When the case was called on the docket of this court, the appellee entered a motion to strike from the record the affidavits and depositions, and this motion was continued to be heard with the merits of the casé, and it seems to us that this motion must be sustained. With these affidavits and depositions out of the record, there is no evidence before us, and this being so, the only question is the sufficiency of the answer to support the verdict. And that it is sufficient is not disputed.

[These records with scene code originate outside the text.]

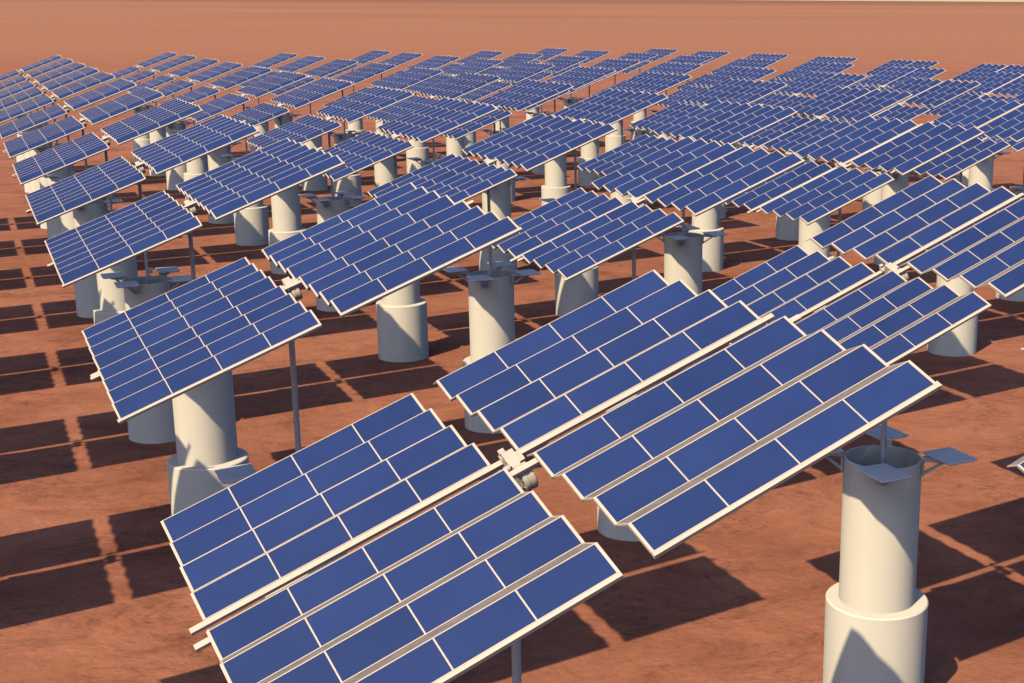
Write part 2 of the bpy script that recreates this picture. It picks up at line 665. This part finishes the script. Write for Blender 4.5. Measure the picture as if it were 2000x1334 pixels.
# ------------------------------------------------------------------ light
w = bpy.data.worlds.new('World')
sc.world = w
w.use_nodes = True
wn = w.node_tree
sky = wn.nodes.new('ShaderNodeTexSky')
sky.sky_type = 'NISHITA'
sky.sun_disc = False
sky.sun_elevation = math.asin(-SUN.z)
sky.sun_rotation = math.atan2(-SUN.x, -SUN.y)
sky.air_density = 1.0
sky.dust_density = 3.0
sky.ozone_density = 1.0
bg = wn.nodes['Background']
bg.inputs['Strength'].default_value = 0.08
tint = wn.nodes.new('ShaderNodeMix')
tint.data_type = 'RGBA'
tint.blend_type = 'MULTIPLY'
tint.inputs['Factor'].default_value = 1.0
wn.links.new(sky.outputs['Color'], tint.inputs[6])
wt = wn.nodes.new('ShaderNodeTexCoord')
wx = wn.nodes.new('ShaderNodeSeparateXYZ')
wn.links.new(wt.outputs['Generated'], wx.inputs[0])
wr = wn.nodes.new('ShaderNodeValToRGB')
wr.color_ramp.elements[0].position = 0.0155
wr.color_ramp.elements[0].color = (8.5, 6.6, 4.3, 1)
wr.color_ramp.elements[1].position = 0.019
wr.color_ramp.elements[1].color = (0.90, 1.06, 1.52, 1)
wn.links.new(wx.outputs['Z'], wr.inputs['Fac'])
wn.links.new(wr.outputs['Color'], tint.inputs[7])
wn.links.new(tint.outputs[2], bg.inputs['Color'])

ld = bpy.data.lights.new('sun', 'SUN')
ld.energy = 4.9
ld.angle = math.radians(0.5)
ld.color = (1.0, 0.82, 0.55)
so = bpy.data.objects.new('sun', ld)
so.rotation_euler = SUN.to_track_quat('-Z', 'Y').to_euler()
so.location = (-40, -40, 60)
link(so)

# ------------------------------------------------------------------ camera
F, CX, HOR, ROLL = 2619.737, 1298.390, 37.173, 0.0036286
th = math.atan((667.0 - HOR) / F)
fw = Vector((0, math.cos(th), -math.sin(th)))
up = Vector((0, math.sin(th), math.cos(th)))
rt = Vector((1, 0, 0))
c_, s_ = math.cos(ROLL), math.sin(ROLL)
rt, up = rt * c_ + up * s_, up * c_ - rt * s_
cd = bpy.data.cameras.new('camera')
cd.sensor_fit = 'HORIZONTAL'
cd.sensor_width = 36
cd.lens = F / 2000 * 36
cd.shift_x = -(CX - 1000) / 2000
cd.clip_start = 0.1
cd.clip_end = 20000
co = bpy.data.objects.new('camera', cd)
m = Matrix((rt, up, -fw)).transposed().to_4x4()
m.translation = Vector((0, 0, CAM_H))
co.matrix_world = m
link(co)
sc.camera = co

sc.view_settings.view_transform = 'Standard'
sc.view_settings.look = 'None'
sc.view_settings.exposure = 0
sc.view_settings.gamma = 1
sc.cycles.max_bounces = 6
sc.cycles.diffuse_bounces = 0
sc.cycles.glossy_bounces = 2
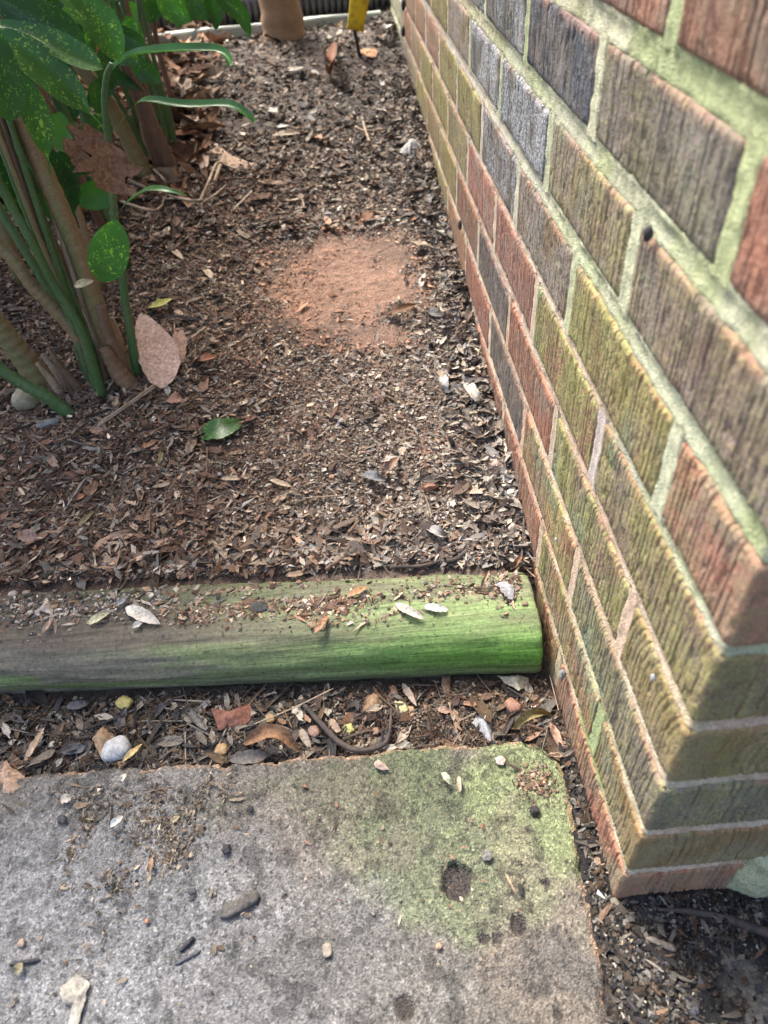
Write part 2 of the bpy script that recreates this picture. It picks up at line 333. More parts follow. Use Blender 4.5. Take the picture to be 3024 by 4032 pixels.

*529Counsel for appellant suggest that although the evidence is not here, the instructions are, and so we may consider the correctness of these instructions, in which several alleged errors are pointed out. But in the absence of the evidence it cannot be said whether the instructions are correct or not, because the correctness of instructions depends largely on the evidence, although of course they should also be adapted to the pleadings in the case.

In Knecht v. Louisville Home Telephone Company, 121 Ky. 492, we had before us a record in the same condition as this record, and as that case sets out very fully the effect of the failure of the record to contain the evidence and the practice in relation thereto, it is not necessary to repeat what was there said, Another illustrative case on this subject is Nave v. Riley, 146 Ky. 274.

When the transcript of the evidence cannot for any reason be obtained from the official stenographer within the time allowed to file the transcript of the evidence in connection with the bill of exceptions, the party desiring to prosecute an appeal should prepare a bystanders’ bill in accordance with the provisions of section 337 of the code. Crouch v. O’Banion, 163 Ky. 581.

On the condition of the record, there is nothing for us to do except affirm the judgment, end it is so ordered.